A multi-cloud model leverages multiple cloud platforms to ensure all applications and workloads are hosted in the most optimum environment. UKCloud champions this model for the public sector, offering two cloud platforms ideal for legacy workloads – VMware and Oracle – and two for more digital-native applications in Microsoft Azure and OpenStack. This ability to mix and match specialist cloud services enables public sector organisations to reduce their costs and risks, and increase speed of delivery.
“For a government chief information officer who wants to digitally transform, it’s quite frankly madness to move hundreds or thousands of applications to one single cloud platform,” says Hansford. “It costs far too much and it is far too risky. And we see that all too often, when years later only a small number of applications have actually been moved, because it proved to be far too difficult.
“With a multi-cloud model, they can move, say, virtualised applications to a VMware platform or Microsoft applications to a Microsoft platform. That’s much less risky, and indeed cheaper, than trying to move only to AWS or Microsoft Azure, which is like trying to fit a square peg in a round hole.”
Adopting the cloud is the first step to achieving meaningful digital transformation. By creating a more agile environment and reducing not only costs, but also the time required by IT teams to manage legacy infrastructure, public sector organisations have both the ability and the resources to improve digital services for citizens.
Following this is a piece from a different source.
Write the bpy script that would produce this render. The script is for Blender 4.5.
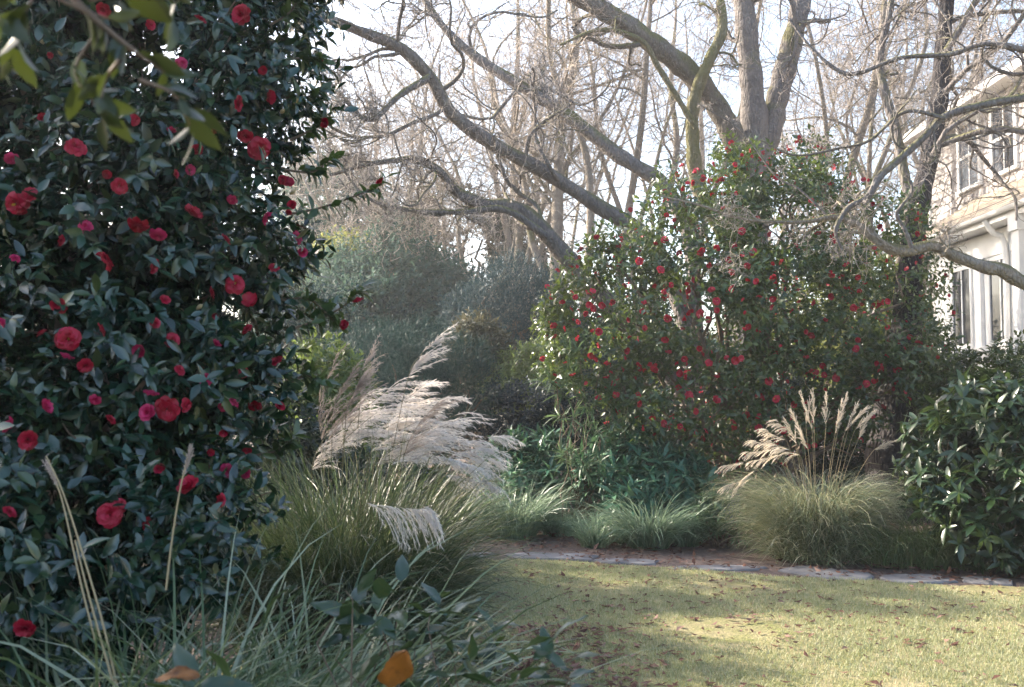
import bpy, math
import numpy as np

# ------------------------------------------------------------------ camera, sky, sun, exposure
scene = bpy.context.scene
for o in list(bpy.data.objects):
    bpy.data.objects.remove(o)
COL = scene.collection
R = math.radians
F = 35.0 / 36.0 * 1024.0
CAMH = 1.5
PITCH = math.atan((400 - 343.5) / F)
cam_d = bpy.data.cameras.new('camera')
cam_d.lens = 35.0
cam_d.sensor_width = 36.0
cam_d.clip_start = 0.05
cam_d.clip_end = 600
cam_d.dof.use_dof = True
cam_d.dof.focus_distance = 8.5
cam_d.dof.aperture_fstop = 5.0
cam = bpy.data.objects.new('camera', cam_d)
COL.objects.link(cam)
cam.location = (0, 0, CAMH)
cam.rotation_euler = (math.pi / 2 + PITCH, 0, 0)
scene.camera = cam

SUN_EL = R(29)
SUN_H = (-0.87, 0.493)                       # horizontal direction towards the sun: behind the trees on the left
world = bpy.data.worlds.new('World')
scene.world = world
world.use_nodes = True
wn = world.node_tree
sky = wn.nodes.new('ShaderNodeTexSky')
sky.sky_type = 'NISHITA'
sky.sun_disc = False
sky.sun_elevation = SUN_EL
sky.sun_rotation = math.atan2(SUN_H[0], SUN_H[1])
sky.air_density = 1.0
sky.dust_density = 3.2
sky.ozone_density = 1.0
bg = wn.nodes['Background']
bg.inputs['Strength'].default_value = 0.15
wn.links.new(sky.outputs[0], bg.inputs['Color'])

sun_d = bpy.data.lights.new('sun', 'SUN')
sun_d.energy = 4.0
sun_d.angle = R(0.6)
sun_d.color = (1.0, 0.90, 0.76)
sun = bpy.data.objects.new('sun', sun_d)
COL.objects.link(sun)
from mathutils import Vector
_sd = Vector((SUN_H[0] * math.cos(SUN_EL), SUN_H[1] * math.cos(SUN_EL), math.sin(SUN_EL)))
sun.rotation_euler = _sd.to_track_quat('Z', 'Y').to_euler()
sun.location = (-20, 25, 20)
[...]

IT becomes an enabler, not a blocker, of digital transformation.
“The real value is in data,” Hansford concludes. “Data provides new insights, and the insights bring new ideas and industries which create jobs and wealth. It’s imperative the UK has a national data strategy and capability under the UK’s jurisdiction, and data is treated as the national asset it is.
“British companies, like UKCloud and our ecosystem of partners, have invested in a robust digital infrastructure to give the UK public sector real choice and a genuine alternative to the hyper-scale cloud providers.
“Given the regulatory uncertainty caused by the recent Court of Justice of the European Union Schrems II ruling [that EU standards of data protection must travel with personal data when it goes overseas], this is something our customers are actively seeking out, particularly those providing the most secure and sensitive public services.
“Digital transformation in the public sector is still well behind the private sector. We’re just at the start of the runway.”